• [Your objective] Quote exactly and only this range of lines in the data below: the line that holds "Reconstruct this image" to the line that holds "R = math.radians", both included.

(Scenes as source code)
#####
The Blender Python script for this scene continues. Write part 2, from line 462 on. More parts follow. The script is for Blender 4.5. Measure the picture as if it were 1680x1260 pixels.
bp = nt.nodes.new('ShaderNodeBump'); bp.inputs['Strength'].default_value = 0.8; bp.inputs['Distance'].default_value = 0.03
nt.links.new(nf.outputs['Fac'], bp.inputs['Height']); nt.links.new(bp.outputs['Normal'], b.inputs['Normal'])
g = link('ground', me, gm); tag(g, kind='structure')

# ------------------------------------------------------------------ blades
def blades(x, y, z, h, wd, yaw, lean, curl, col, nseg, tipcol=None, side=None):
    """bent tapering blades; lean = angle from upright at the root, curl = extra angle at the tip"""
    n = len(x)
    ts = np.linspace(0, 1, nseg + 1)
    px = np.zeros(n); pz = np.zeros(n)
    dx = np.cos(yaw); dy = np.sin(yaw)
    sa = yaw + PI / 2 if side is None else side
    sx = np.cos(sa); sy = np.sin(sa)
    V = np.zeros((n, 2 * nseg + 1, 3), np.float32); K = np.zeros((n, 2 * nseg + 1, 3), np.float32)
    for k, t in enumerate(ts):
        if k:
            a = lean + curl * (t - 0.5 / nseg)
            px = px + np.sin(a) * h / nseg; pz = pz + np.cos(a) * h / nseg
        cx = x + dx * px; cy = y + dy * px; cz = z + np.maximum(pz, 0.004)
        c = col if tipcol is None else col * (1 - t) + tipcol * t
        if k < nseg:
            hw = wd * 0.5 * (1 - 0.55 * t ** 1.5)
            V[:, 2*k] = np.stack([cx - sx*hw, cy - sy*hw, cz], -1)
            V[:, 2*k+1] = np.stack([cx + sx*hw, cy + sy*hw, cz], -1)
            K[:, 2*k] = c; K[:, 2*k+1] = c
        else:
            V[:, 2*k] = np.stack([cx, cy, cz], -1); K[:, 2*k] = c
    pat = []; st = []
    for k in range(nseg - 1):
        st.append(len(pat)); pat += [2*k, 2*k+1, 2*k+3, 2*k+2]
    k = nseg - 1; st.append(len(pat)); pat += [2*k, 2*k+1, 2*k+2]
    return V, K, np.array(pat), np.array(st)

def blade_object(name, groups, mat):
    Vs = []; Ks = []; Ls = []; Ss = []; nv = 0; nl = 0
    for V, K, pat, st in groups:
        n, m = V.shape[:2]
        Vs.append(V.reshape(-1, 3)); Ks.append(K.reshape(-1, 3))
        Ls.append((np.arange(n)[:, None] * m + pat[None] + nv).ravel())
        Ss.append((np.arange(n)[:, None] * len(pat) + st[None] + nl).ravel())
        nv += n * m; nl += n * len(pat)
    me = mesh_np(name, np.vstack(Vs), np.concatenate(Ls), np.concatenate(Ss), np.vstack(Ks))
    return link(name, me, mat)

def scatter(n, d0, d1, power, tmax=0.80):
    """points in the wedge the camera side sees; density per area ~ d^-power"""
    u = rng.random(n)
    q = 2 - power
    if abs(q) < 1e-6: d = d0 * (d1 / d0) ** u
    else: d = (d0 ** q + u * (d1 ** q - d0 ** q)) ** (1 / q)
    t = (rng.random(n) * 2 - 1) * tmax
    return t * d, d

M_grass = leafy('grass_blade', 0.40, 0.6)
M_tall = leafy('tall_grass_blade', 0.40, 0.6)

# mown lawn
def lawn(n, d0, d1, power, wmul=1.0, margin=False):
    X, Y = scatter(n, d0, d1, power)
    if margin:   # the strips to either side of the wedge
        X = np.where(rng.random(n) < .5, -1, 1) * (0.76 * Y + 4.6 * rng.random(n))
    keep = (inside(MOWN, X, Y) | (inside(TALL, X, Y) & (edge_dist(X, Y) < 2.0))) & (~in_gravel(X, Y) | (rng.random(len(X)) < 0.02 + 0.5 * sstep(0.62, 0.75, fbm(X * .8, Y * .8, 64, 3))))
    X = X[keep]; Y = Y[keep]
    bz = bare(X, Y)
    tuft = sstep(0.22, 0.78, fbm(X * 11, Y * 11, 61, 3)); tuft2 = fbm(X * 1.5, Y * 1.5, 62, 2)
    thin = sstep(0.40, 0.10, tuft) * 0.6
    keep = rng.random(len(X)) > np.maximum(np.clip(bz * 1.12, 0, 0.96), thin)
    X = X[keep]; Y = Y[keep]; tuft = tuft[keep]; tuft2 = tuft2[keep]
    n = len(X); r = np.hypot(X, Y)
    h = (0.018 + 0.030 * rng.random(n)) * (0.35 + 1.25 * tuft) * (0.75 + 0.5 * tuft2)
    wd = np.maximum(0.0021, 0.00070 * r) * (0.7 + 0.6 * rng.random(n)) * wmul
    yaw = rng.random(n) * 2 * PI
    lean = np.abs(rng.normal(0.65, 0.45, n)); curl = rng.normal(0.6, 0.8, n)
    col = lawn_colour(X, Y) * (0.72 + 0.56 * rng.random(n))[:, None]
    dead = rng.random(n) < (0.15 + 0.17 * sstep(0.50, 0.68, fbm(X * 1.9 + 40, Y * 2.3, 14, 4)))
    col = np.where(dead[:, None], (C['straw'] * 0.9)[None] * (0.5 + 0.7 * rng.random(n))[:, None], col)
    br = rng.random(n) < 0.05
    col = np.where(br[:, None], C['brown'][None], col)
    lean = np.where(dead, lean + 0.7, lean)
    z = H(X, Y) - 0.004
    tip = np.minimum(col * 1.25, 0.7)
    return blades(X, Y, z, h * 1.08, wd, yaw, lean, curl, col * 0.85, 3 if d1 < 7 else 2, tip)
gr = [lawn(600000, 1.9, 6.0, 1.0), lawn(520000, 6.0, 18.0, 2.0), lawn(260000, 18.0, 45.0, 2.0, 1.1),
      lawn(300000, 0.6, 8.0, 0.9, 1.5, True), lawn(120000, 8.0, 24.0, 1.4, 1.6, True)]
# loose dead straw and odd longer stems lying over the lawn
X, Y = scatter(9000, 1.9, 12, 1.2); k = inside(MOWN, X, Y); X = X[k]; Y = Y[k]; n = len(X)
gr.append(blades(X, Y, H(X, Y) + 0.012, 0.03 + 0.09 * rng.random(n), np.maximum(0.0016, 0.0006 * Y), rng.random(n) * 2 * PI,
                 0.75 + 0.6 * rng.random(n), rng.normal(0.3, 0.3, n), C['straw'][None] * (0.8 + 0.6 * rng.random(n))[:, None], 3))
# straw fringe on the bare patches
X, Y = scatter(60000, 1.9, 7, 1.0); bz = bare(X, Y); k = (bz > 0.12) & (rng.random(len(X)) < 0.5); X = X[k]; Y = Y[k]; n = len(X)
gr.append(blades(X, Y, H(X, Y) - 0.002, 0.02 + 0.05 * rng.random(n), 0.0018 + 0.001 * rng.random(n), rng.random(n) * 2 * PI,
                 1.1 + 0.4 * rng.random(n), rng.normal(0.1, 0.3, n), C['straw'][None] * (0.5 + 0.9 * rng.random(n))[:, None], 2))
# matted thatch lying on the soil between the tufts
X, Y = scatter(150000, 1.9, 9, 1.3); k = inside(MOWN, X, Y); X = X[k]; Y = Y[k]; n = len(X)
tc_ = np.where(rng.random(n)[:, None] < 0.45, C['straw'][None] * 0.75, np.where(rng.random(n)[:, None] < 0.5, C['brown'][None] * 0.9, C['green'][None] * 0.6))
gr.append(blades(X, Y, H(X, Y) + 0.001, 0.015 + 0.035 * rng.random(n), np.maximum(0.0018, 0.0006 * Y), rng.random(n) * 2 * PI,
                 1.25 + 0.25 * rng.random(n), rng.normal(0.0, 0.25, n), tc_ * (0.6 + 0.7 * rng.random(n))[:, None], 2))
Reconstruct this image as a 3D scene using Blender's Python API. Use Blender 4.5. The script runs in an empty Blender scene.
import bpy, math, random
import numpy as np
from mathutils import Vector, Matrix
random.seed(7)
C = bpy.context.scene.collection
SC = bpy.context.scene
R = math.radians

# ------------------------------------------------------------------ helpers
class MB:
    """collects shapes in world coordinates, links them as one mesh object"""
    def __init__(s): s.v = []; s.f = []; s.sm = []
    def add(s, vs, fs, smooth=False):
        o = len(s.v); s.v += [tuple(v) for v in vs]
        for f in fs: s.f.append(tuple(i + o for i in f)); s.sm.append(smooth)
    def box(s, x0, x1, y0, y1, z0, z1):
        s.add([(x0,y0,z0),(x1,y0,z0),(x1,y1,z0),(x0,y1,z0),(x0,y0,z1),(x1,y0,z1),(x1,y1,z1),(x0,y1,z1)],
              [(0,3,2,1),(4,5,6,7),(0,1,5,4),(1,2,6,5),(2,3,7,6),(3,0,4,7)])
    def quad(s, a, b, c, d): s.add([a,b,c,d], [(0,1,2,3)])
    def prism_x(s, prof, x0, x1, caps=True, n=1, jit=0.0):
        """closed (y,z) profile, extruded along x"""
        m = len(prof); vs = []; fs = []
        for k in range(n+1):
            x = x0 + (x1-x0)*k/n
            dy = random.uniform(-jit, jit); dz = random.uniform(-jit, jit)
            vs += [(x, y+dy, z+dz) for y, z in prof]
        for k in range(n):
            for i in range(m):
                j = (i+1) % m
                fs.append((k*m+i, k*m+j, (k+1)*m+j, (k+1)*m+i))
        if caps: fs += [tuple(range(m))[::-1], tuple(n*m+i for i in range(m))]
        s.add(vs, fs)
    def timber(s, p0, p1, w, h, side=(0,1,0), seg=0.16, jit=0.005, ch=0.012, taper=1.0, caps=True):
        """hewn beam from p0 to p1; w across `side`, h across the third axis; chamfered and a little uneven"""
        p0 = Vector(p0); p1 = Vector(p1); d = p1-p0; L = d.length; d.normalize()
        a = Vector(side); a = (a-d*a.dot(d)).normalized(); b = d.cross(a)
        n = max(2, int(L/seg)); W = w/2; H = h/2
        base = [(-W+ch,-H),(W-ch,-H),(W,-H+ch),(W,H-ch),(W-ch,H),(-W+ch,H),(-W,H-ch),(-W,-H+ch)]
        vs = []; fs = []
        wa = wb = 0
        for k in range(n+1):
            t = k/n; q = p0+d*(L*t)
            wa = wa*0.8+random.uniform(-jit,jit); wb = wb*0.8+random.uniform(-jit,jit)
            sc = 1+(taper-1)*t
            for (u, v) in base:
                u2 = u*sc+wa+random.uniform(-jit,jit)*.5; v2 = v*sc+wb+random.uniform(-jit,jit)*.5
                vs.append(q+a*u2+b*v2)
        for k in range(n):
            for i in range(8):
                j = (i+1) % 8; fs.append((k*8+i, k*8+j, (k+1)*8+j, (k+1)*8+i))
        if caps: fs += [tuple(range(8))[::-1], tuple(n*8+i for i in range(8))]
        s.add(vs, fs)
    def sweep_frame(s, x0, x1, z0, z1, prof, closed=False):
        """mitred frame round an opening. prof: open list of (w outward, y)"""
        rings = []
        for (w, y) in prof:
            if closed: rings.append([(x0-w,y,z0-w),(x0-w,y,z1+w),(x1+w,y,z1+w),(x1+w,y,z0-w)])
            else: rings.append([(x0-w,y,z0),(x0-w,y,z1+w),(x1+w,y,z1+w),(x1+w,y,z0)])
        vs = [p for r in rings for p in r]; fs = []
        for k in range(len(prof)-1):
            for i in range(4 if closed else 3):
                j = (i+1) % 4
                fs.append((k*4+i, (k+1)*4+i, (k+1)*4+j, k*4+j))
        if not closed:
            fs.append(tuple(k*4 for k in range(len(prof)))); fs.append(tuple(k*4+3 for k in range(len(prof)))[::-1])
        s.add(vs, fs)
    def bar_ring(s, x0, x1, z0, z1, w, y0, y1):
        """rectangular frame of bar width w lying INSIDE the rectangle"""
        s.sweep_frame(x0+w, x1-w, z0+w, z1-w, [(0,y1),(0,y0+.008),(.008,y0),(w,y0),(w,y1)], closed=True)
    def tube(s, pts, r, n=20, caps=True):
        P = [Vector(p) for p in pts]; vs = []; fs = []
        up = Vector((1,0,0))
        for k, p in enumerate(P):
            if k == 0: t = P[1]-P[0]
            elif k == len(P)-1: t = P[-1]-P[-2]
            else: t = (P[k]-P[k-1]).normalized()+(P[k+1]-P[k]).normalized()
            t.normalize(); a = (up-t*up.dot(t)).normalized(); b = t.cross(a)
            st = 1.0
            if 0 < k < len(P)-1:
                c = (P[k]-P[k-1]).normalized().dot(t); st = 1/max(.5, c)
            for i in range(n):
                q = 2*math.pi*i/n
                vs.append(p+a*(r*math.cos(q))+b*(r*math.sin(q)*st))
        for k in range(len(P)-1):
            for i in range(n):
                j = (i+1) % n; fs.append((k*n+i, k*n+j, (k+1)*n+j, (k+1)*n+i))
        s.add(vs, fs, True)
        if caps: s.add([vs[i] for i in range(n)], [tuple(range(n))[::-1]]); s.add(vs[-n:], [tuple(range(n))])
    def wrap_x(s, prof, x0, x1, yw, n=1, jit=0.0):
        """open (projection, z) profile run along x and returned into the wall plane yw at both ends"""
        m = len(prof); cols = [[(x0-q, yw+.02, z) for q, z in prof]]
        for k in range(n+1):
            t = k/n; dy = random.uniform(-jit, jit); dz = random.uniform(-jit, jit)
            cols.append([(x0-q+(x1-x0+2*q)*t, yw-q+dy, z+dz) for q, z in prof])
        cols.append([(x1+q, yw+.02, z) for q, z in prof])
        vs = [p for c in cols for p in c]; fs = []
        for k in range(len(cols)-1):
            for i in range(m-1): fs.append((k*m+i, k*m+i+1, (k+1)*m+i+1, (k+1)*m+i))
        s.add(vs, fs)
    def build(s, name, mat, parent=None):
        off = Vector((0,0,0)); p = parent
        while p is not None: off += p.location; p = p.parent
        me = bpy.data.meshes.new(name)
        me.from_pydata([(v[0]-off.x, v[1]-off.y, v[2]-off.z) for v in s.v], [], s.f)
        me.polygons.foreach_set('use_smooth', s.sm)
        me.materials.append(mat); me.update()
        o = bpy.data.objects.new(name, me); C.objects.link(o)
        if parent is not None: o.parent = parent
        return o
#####
• [Solution to this problem]
Reconstruct this image as a 3D scene using Blender's Python API. Use Blender 4.5. The script runs in an empty Blender scene.
import bpy, math, random
import numpy as np
from mathutils import Vector, Matrix
random.seed(7)
C = bpy.context.scene.collection
SC = bpy.context.scene
R = math.radians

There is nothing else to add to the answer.